Nesse cenário, os recursos para o programa Bolsa Família ficariam com o que está previsto no Orçamento (R$ 34,7 bilhões), e a “revolução” do microcrédito da Caixa para 100 milhões de pessoas, com valores muito baixos, faria o resto.
O risco desse caminho é deixar explícito que o fura-teto será para viabilizar as emendas dos parlamentares, caindo por terra o discurso que mais cresceu em Brasília entre os políticos antes e depois das manifestações antidemocráticas do feriado de 7 de Setembro. Virou moda a repetição de que é necessário voltar os olhos para a agenda de solução dos problemas do Brasil real, como a inflação, a alta do combustível, o aumento da pobreza e a perda de renda.
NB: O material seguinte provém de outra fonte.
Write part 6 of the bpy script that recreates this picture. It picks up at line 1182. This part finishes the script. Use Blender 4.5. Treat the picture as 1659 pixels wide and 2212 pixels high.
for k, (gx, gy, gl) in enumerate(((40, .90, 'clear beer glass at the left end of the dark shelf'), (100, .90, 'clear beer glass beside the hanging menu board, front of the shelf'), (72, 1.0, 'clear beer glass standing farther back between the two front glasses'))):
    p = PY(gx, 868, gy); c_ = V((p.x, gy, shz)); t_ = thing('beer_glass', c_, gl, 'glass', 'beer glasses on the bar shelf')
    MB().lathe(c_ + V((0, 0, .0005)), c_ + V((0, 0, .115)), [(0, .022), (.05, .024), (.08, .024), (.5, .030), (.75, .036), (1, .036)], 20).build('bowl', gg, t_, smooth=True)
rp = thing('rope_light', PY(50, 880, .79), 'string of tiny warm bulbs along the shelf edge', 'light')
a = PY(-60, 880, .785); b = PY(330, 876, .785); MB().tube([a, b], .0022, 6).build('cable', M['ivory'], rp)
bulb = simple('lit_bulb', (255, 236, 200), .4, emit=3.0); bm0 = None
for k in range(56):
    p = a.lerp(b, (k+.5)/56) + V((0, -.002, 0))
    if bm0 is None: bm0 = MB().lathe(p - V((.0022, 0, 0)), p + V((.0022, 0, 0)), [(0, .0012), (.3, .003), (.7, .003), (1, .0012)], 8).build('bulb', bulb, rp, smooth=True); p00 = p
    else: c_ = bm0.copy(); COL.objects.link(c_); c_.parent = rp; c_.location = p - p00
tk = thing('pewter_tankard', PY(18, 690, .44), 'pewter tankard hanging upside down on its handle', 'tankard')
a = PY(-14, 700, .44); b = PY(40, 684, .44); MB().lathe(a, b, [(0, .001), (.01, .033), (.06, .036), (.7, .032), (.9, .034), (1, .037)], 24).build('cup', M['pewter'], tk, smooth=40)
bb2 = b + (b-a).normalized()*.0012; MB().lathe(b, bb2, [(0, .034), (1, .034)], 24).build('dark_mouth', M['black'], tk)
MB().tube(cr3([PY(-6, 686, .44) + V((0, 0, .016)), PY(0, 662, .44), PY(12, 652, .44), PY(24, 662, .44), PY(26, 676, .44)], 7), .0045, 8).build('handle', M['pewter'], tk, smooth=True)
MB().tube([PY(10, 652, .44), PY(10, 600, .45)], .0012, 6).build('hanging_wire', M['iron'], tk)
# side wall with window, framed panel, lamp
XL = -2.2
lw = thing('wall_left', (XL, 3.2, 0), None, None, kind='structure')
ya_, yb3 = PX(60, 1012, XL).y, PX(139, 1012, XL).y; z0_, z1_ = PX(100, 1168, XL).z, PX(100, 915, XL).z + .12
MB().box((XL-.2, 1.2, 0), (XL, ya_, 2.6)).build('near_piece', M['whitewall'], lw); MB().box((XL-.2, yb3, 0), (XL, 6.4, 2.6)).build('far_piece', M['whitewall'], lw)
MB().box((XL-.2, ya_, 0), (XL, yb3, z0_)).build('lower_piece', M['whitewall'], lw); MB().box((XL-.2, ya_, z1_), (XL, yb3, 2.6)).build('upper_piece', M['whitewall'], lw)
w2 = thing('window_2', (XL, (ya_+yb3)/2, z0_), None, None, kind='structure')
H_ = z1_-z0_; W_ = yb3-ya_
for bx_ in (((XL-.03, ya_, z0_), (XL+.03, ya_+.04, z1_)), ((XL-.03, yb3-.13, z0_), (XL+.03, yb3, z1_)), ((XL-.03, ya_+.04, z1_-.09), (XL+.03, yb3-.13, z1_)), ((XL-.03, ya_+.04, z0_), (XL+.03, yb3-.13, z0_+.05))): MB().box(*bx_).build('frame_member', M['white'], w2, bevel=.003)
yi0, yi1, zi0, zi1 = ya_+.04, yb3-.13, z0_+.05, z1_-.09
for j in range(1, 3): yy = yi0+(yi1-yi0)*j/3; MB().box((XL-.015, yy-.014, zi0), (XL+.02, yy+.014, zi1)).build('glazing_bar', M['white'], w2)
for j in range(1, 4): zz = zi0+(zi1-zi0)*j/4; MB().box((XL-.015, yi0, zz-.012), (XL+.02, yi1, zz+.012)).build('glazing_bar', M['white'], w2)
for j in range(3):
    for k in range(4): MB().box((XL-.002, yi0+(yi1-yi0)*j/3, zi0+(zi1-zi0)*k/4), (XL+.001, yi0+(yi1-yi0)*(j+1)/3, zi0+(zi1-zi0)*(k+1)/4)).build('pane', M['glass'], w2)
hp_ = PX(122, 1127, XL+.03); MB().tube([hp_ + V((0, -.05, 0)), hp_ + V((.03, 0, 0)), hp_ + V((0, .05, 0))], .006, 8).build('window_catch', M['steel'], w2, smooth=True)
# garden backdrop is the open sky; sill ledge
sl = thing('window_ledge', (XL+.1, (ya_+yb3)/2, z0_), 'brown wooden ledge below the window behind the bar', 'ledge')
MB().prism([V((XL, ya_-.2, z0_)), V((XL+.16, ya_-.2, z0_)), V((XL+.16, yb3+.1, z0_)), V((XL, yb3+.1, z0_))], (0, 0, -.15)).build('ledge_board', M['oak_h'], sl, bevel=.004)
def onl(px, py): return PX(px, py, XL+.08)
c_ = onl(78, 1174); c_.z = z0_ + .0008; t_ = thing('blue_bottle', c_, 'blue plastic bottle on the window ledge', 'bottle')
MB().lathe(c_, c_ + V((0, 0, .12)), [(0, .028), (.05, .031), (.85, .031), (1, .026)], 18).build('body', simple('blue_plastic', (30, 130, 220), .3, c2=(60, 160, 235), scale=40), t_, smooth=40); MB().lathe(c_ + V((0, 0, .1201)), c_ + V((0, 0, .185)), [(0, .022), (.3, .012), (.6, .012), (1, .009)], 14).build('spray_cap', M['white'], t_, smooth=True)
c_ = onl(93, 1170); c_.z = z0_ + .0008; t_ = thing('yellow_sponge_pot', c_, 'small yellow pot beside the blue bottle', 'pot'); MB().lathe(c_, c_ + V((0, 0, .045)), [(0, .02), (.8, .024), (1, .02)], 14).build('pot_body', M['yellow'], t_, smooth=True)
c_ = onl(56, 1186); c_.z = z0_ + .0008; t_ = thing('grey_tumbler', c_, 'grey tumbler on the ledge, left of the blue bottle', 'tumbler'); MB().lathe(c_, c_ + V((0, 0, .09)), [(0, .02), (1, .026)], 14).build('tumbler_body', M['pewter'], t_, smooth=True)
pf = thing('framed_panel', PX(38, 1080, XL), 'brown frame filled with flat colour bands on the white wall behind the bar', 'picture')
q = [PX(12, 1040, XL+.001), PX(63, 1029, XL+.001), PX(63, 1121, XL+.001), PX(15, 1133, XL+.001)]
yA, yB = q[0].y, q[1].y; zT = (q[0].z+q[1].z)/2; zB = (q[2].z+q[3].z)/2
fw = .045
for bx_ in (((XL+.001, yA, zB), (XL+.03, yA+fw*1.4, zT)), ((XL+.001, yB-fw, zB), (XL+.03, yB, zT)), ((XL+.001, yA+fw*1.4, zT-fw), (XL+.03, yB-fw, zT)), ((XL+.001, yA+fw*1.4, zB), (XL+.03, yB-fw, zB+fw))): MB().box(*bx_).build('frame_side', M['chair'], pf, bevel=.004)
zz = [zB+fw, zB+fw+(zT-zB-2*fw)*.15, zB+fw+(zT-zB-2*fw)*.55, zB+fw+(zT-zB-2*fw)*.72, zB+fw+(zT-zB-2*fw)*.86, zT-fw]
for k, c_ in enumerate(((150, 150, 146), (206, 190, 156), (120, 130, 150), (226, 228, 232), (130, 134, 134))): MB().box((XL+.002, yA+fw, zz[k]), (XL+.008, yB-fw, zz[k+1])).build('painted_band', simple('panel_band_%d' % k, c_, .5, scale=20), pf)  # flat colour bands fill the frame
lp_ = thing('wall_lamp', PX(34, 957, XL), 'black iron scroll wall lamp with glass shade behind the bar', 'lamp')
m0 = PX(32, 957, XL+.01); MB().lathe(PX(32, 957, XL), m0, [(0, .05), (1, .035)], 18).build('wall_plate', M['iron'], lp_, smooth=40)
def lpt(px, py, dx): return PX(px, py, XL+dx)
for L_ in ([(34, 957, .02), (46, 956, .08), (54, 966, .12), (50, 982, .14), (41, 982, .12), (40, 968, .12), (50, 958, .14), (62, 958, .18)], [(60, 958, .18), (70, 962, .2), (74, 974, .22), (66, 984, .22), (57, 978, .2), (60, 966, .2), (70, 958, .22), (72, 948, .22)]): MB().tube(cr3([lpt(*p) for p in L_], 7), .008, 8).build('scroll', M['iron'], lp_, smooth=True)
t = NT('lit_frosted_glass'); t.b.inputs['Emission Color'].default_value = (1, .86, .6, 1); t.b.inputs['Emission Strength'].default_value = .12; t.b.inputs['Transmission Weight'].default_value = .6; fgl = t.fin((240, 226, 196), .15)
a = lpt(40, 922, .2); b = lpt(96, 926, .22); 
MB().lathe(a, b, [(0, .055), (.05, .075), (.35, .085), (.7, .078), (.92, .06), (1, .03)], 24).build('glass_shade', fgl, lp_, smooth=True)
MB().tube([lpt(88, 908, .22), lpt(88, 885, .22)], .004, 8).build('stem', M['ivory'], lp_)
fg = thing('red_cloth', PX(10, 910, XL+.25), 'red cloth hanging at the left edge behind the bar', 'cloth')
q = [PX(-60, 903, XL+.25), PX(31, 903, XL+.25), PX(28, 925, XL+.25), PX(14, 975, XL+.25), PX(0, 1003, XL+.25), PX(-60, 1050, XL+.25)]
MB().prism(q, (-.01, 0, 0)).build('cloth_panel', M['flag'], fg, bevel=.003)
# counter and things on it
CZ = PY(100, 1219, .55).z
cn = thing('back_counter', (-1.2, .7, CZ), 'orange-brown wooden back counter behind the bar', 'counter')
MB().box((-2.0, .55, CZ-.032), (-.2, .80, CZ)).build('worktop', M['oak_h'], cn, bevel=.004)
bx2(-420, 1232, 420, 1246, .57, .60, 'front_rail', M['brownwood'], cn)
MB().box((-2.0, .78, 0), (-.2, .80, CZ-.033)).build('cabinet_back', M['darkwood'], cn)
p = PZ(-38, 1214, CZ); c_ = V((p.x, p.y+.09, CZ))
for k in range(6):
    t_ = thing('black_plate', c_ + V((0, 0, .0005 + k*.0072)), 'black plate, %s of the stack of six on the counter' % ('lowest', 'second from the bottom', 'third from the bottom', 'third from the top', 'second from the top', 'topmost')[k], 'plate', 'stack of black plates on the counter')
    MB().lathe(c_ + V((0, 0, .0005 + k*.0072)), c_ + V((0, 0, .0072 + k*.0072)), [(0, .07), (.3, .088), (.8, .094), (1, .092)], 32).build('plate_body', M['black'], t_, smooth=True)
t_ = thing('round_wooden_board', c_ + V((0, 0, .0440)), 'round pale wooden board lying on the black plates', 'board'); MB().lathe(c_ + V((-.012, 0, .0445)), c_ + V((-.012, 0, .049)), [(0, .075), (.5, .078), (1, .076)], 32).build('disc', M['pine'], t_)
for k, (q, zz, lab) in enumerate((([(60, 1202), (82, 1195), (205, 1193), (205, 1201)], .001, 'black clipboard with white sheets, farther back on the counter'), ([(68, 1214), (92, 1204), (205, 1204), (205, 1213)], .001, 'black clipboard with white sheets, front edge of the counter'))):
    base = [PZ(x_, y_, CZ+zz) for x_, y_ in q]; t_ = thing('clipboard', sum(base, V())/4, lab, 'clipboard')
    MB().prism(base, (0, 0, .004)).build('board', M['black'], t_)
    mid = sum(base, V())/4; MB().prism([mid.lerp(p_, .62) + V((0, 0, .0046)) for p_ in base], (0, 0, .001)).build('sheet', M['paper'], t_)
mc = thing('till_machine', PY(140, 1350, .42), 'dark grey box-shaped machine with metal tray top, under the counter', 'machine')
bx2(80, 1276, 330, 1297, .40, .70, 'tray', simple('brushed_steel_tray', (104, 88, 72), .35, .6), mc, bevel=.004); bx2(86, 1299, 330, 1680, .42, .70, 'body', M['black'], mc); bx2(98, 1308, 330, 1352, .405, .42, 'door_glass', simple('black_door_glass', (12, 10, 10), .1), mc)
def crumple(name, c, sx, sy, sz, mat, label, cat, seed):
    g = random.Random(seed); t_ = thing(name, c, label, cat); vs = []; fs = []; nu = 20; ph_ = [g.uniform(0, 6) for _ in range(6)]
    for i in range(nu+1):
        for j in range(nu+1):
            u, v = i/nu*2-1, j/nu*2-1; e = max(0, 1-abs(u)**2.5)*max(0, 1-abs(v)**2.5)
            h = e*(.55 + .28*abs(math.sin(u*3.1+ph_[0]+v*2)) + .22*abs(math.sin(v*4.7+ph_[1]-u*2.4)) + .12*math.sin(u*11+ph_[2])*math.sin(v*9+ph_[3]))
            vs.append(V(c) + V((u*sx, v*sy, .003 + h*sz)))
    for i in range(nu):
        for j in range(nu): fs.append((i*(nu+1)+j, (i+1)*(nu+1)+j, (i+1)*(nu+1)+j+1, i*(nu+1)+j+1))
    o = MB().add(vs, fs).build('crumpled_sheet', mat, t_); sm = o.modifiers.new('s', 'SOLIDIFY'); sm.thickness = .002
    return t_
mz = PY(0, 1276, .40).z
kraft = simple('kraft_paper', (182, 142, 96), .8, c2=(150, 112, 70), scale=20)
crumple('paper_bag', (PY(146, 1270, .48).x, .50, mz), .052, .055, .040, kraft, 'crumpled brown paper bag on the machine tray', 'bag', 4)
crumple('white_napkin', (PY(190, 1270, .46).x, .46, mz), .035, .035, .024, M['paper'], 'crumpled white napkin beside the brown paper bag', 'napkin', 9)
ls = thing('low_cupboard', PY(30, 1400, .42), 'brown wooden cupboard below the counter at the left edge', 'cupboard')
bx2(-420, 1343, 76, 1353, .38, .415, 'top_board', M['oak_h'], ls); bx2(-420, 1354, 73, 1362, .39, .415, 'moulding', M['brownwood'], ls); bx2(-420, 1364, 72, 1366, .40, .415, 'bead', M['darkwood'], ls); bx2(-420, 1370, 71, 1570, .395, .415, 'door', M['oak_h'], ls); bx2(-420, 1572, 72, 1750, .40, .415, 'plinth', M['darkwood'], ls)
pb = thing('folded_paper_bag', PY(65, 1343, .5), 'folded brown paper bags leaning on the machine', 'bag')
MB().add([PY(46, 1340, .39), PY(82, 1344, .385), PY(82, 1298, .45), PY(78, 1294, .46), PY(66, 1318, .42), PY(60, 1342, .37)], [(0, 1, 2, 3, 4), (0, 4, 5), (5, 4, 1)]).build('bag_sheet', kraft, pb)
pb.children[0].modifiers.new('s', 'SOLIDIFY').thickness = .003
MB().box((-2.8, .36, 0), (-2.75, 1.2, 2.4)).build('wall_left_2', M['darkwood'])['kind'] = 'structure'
O discurso é esse, mas a prática é outra. No dia seguinte em que pregou a pacificação em nome da pauta do Brasil real, o presidente da Câmara, Arthur Lira, priorizou a votação de qual proposta? O Código Eleitoral. As prioridades são outras. Distritão, retorno das coligações, fundo eleitoral...
A Câmara preferiu tocar o projeto do Imposto de Renda, que reduz receita, ao invés de unir forças para resolver o problema real do País que é combater o aumento da pobreza com um bom programa social. Já tem um mês do envio da medida provisória que acabou com o programa Bolsa Família e criou o Auxílio Brasil, sem que nada tenha avançado. Sendo que o ministro João Roma chegou a dizer que o valor seria definido em setembro.
Essa MP precisa avançar nos próximos 50 dias para entrar em vigor em novembro, como prometeu o governo. Mas não se ouviu até agora nenhuma grande liderança governista propondo uma discussão séria para melhorar o texto.
É muita monetização da política, e o Congresso perdendo a substância de sintonia com a população. São pautas que viram as costas para o real Brasil, que continuará sendo afetado pela desordem política. Não há trégua.